For which state do exports comprise the largest percentage of state GDP?
The answer, helpfully supplied by the Census Bureau, is Texas.
For which state do exports comprise the largest percentage of state GDP?
The answer, helpfully supplied by the Census Bureau, is Texas.
Interesting. Here’s the breakdown for Texas:
http://www.trade.gov/mas/ian/statereports/states/tx.pdf
It’s good to be at the end of the pipelines. Since so much of that goes to Mexico, what happens if NAFTA goes away?
https://www.census.gov/foreign-trade/statistics/state/data/tx.html
Steve
Steve:
My thought exactly. You’ll see that South Dakota – which produces quite a bit of oil and gas – shows no exports of oil. It seems those get credited to Texas.
which explains why the Texas politicians have been wary of Trump’s attacks on NAFTA.
You guys are shit’n me, right?
First, it’s N Dakota, not South. Second, Texas oil production is much larger than N Dakota. N Dakota can’t move the needle that much. Third, refined oil products are a huge component for Texas. And fourth, Mexico is a major oil exporter, not importer.

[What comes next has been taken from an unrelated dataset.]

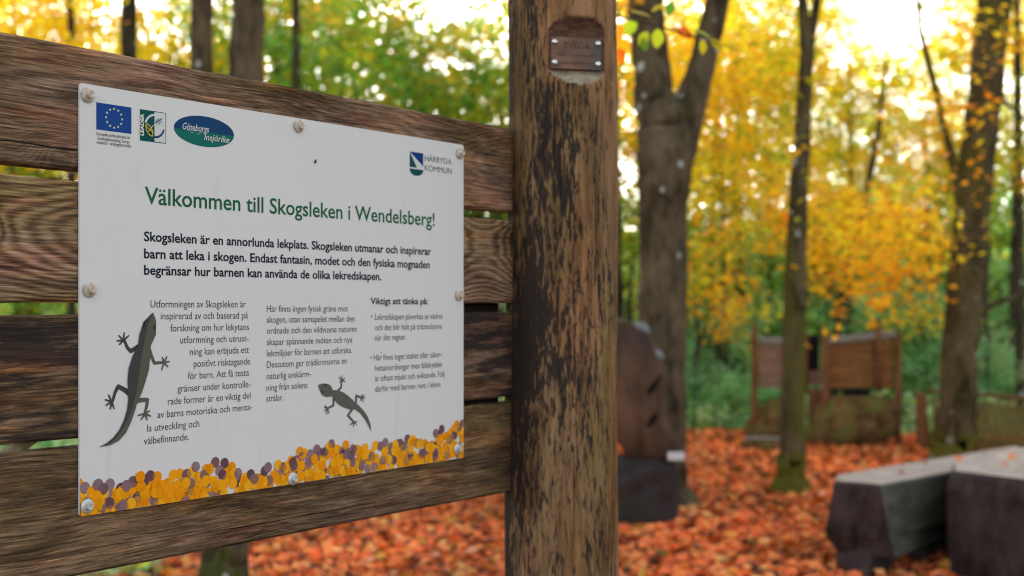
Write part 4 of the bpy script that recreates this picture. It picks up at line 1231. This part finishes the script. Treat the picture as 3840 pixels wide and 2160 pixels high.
# municipal shield
HU = lambda x, y: on_sign(992.8 + x * .08333, 362.2 + y * .08333)
p = Print(.00025, .00003)
x0_, x1_ = HU(450, 220)[0], HU(858, 300)[0]; yt = HU(450, 225)[1]; ym = HU(450, 690)[1]; yb_ = HU(655, 960)[1]
cxm = (x0_ + x1_) / 2; hw = (x1_ - x0_) / 2
p.poly([(x0_, ym), (x1_, ym), (x1_, yt), (x0_, yt)], 'petrol')
p.poly([(x0_, yt), (x1_, ym), (x1_, yt)], 'royal')
p.poly([(x0_ + .001, yt - .001), (cxm + .0012, ym), (x1_, ym - .0005), (x1_, ym + .003)], 'white')
p.poly([(x0_, yt), (x0_ + .0012, yt - .0016), (x1_ - .0005, ym + .0022), (x1_, ym + .0035)], 'white')
b0_ = [(cxm + hw * math.cos(t), ym - .0034 + (yb_ - ym + .0034) * -math.sin(t)) for t in [R(180) + R(180) * k / 20 for k in range(21)]]
b0_ = [(u, ym - .0034 - (ym - .0034 - yb_) * abs(math.sin(R(180) * k / 20))) for k, (u, v) in enumerate(b0_)]
p.poly(b0_, 'petrol')
for k in range(5): p.ell((x0_ + hw * 2 * (k + .5) / 5, ym - .0034), hw * .2, .0011, 'petrol', 12)
p.build('shield_emblem', sign)
text_part('shield_emblem_words', [('HÄRRYDA', 1068.2, 404.8, 1135.7, .0096, .0), ('KOMMUN', 1068.2, 428.9, 1136, .0096, .0)], 'grey', sign)

# lizards
Z5 = lambda x, y: on_sign(x / 2, 724.4 + y / 2)
Z6 = lambda x, y: on_sign(603.7 + x * .4999, 724.4 + y * .5)
def strip_poly(pr, left, right, ink):
    """fill between two edge lines of equal length with quads"""
    for i in range(len(left) - 1):
        pr.h -= pr.step
        pr.poly([left[i], left[i + 1], right[i + 1], right[i]], ink)
mid = [(768, 122), (745, 180), (730, 235), (722, 290), (708, 350), (699, 415), (693, 470), (686, 520), (674, 565), (662, 612), (640, 665), (612, 715), (582, 755), (545, 785), (500, 799)]
lef = [(768, 122), (720, 170), (699, 235), (692, 285), (664, 345), (645, 405), (639, 465), (642, 520), (643, 562), (637, 612), (621, 665), (597, 715), (568, 752), (535, 780), (500, 798)]
rig = [(768, 122), (783, 165), (782, 235), (756, 290), (753, 350), (747, 410), (730, 470), (710, 530), (690, 572), (678, 612), (660, 668), (632, 728), (596, 768), (555, 790), (500, 800)]
p = Print(.00025, .00001)
S5 = 2 * 1950.0
def limb(pts, w0, w1, ink): p.stroke([Z5(*q) for q in pts], w0 / S5, ink, w1 / S5)
limb([(700, 292), (657, 318), (640, 300), (624, 262)], 26, 15, 'liz1')
limb([(750, 312), (762, 345), (776, 378), (822, 374)], 24, 14, 'liz2')
limb([(660, 540), (630, 515), (594, 495), (578, 525), (566, 570)], 30, 15, 'liz1')
limb([(672, 572), (705, 564), (740, 562), (738, 590), (728, 628)], 28, 15, 'liz2')
for c_, tips, ink in (((620, 264), [(588, 266), (597, 240), (624, 226), (646, 240), (600, 284)], 'liz1'), ((824, 374), [(850, 370), (838, 346), (816, 350), (842, 396), (812, 411)], 'liz2'),
                      ((560, 572), [(528, 562), (545, 538), (532, 590), (553, 608), (572, 606)], 'liz1'), ((728, 632), [(694, 640), (708, 662), (738, 662), (755, 644), (750, 618)], 'liz2')):
    for t_ in tips: p.stroke([Z5(*c_), Z5(*t_)], 11 / S5, ink, 8 / S5)
strip_poly(p, [Z5(*q) for q in lef], [Z5(*q) for q in mid], 'liz1')
p.h += p.step
strip_poly(p, [Z5(*q) for q in mid], [Z5(*q) for q in rig], 'liz2')
p.h += p.step * 2
for q in ((723, 184), (774, 200)): p.ell(Z5(*q), 6.5 / S5, 18 / S5 / 1.0, 'eye', 16, -.25 if q[0] < 750 else 0)
p.build('large_lizard_print', sign)
p = Print(.00025, .00001)
S6 = 2 * 1620.0
def limb6(pts, w0, w1): p.stroke([Z6(*q) for q in pts], w0 / S6, 'liz3', w1 / S6)
limb6([(488, 522), (508, 502), (512, 465)], 15, 11); limb6([(470, 560), (470, 590), (440, 606)], 16, 11)
limb6([(582, 590), (584, 542), (610, 552)], 16, 11); limb6([(570, 600), (542, 642), (570, 672)], 17, 11)
for c_, tips in (((512, 464), [(498, 450), (512, 441), (526, 455), (528, 472), (500, 474)]), ((440, 606), [(424, 600), (428, 592), (424, 618), (434, 634), (446, 630)]),
                 ((611, 552), [(625, 538), (628, 553), (619, 572), (604, 566), (612, 536)]), ((570, 674), [(554, 688), (570, 696), (584, 686), (586, 672)])):
    for t_ in tips: p.stroke([Z6(*c_), Z6(*t_)], 8 / S6, 'liz3', 6 / S6)
up6 = [(392, 487), (415, 480), (442, 482), (458, 495), (464, 513), (490, 514), (520, 526), (550, 548), (575, 573), (598, 592), (622, 618), (642, 650), (655, 685), (658, 720)]
lo6 = [(392, 490), (400, 515), (412, 538), (432, 548), (462, 545), (472, 560), (488, 580), (512, 597), (545, 609), (580, 612), (604, 630), (628, 662), (646, 695), (657, 720)]
strip_poly(p, [Z6(*q) for q in up6], [Z6(*q) for q in lo6], 'liz3')
p.h += p.step * 2
for q in ((428, 489), (412, 522)): p.ell(Z6(*q), 9 / S6, 6 / S6, 'eye', 14, -.3)
p.build('small_lizard_print', sign)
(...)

The notion that Texas is just some beneficiary of an accounting convention for shuttling crude oil from N Dakota to Mexico is weird.
Per the EIA, Texas’s oil production is about three times North Dakota’s which is about twice California’s. It’s probably true that Texas oil production and its refining capacity have something to do with its exports.
However, go back and look at the graph that Andy helpfully provided. Texas’s exports of electronics, machinery, and transportation equipment are larger than its exports of petroleum and chemicals. It’s beside the point anyway.